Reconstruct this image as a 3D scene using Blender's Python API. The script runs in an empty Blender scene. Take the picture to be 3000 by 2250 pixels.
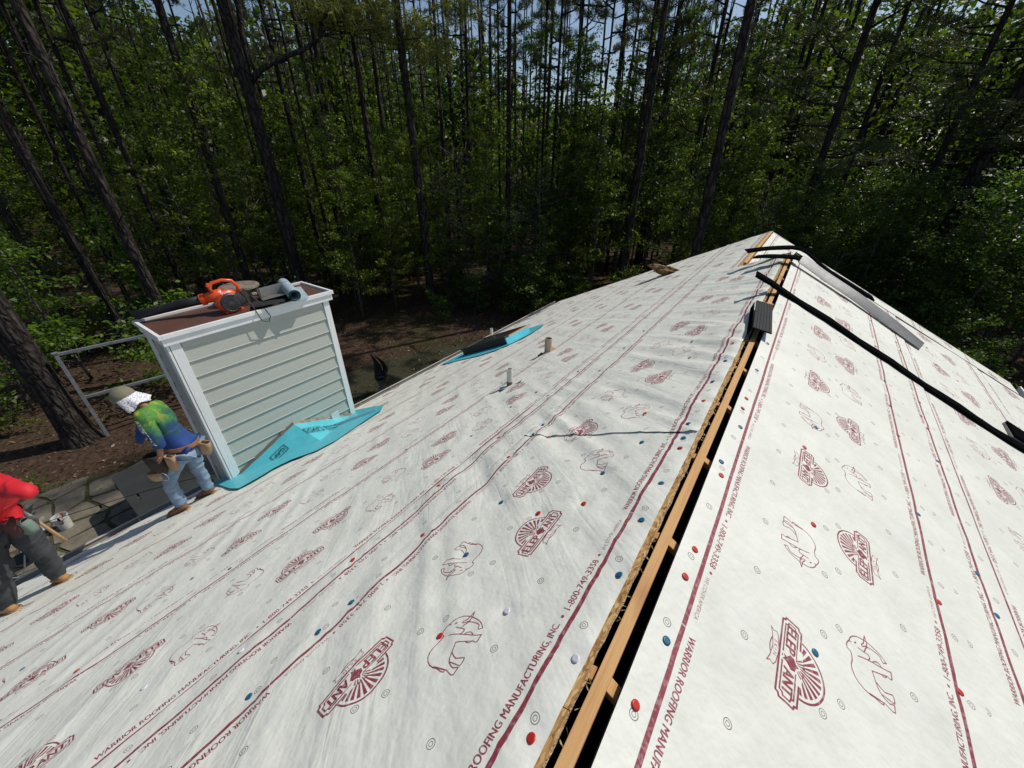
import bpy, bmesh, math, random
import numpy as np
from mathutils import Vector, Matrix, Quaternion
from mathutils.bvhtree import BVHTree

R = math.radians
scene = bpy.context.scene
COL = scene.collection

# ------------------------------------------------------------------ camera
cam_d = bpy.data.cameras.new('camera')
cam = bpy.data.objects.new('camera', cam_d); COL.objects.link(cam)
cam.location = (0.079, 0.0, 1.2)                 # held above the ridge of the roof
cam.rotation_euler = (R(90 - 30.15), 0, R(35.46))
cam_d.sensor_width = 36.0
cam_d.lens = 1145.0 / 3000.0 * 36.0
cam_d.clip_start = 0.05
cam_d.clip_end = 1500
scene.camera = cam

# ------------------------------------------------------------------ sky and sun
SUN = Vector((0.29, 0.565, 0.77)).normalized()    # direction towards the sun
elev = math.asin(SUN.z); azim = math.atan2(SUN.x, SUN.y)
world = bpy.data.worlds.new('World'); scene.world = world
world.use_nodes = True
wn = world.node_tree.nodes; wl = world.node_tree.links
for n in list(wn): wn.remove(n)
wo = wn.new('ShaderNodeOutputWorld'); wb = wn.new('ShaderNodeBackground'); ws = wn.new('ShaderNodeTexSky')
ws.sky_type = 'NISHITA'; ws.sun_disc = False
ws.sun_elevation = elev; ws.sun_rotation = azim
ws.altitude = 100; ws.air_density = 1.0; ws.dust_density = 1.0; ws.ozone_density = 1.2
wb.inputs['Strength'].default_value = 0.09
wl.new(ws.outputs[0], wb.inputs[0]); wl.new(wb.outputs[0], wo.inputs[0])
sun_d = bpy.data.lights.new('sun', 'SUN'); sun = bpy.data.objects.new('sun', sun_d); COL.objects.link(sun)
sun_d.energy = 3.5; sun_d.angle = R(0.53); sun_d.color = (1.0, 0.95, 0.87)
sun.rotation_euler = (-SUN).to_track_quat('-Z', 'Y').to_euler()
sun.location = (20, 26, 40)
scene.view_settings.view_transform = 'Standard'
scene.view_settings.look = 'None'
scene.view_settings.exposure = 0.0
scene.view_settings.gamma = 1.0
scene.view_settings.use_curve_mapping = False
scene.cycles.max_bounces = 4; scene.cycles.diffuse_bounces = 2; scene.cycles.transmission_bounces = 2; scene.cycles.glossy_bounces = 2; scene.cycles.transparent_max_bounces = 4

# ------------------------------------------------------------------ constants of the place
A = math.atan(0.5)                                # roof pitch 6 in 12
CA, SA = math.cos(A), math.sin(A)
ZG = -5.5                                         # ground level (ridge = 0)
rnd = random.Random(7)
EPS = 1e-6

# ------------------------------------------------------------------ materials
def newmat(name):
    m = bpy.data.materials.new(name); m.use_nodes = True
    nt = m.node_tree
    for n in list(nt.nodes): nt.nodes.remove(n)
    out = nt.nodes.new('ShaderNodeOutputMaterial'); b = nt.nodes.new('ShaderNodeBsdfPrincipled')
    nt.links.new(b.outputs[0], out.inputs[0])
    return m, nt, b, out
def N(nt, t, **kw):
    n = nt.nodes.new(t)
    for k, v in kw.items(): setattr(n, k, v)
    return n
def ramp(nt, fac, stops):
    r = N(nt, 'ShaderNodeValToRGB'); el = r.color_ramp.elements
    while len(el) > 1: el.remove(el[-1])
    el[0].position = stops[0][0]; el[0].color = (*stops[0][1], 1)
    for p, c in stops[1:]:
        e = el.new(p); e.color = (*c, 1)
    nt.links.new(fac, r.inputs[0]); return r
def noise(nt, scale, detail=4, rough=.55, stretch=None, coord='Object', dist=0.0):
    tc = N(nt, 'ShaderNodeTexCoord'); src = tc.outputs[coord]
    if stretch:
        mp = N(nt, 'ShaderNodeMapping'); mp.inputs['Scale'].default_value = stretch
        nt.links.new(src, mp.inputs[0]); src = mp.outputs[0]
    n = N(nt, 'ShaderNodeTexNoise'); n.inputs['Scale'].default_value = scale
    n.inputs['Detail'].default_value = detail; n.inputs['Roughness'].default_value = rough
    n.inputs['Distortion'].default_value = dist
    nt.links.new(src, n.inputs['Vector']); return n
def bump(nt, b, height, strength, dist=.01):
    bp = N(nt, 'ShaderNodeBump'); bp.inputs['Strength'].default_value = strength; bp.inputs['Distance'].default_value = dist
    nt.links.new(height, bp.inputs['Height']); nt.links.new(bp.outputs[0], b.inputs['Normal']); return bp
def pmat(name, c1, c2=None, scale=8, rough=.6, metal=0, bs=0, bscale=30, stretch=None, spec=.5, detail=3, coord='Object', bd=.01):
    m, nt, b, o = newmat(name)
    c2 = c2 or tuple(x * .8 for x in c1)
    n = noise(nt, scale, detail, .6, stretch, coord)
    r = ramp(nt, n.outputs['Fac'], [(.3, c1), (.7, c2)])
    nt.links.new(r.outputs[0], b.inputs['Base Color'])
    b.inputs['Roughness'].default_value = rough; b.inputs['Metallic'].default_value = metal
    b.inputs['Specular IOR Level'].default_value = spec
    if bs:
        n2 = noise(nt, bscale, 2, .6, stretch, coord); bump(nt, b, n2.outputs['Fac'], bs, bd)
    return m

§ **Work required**
Extract the lines exactly, please: the first line of the listing, the line with "scene.camera = cam", and every line between them, but no pictures.

§ **Exercise response**
Reconstruct this image as a 3D scene using Blender's Python API. The script runs in an empty Blender scene. Take the picture to be 3000 by 2250 pixels.
import bpy, bmesh, math, random
import numpy as np
from mathutils import Vector, Matrix, Quaternion
from mathutils.bvhtree import BVHTree

R = math.radians
scene = bpy.context.scene
COL = scene.collection

# ------------------------------------------------------------------ camera
cam_d = bpy.data.cameras.new('camera')
cam = bpy.data.objects.new('camera', cam_d); COL.objects.link(cam)
cam.location = (0.079, 0.0, 1.2)                 # held above the ridge of the roof
cam.rotation_euler = (R(90 - 30.15), 0, R(35.46))
cam_d.sensor_width = 36.0
cam_d.lens = 1145.0 / 3000.0 * 36.0
cam_d.clip_start = 0.05
cam_d.clip_end = 1500
scene.camera = cam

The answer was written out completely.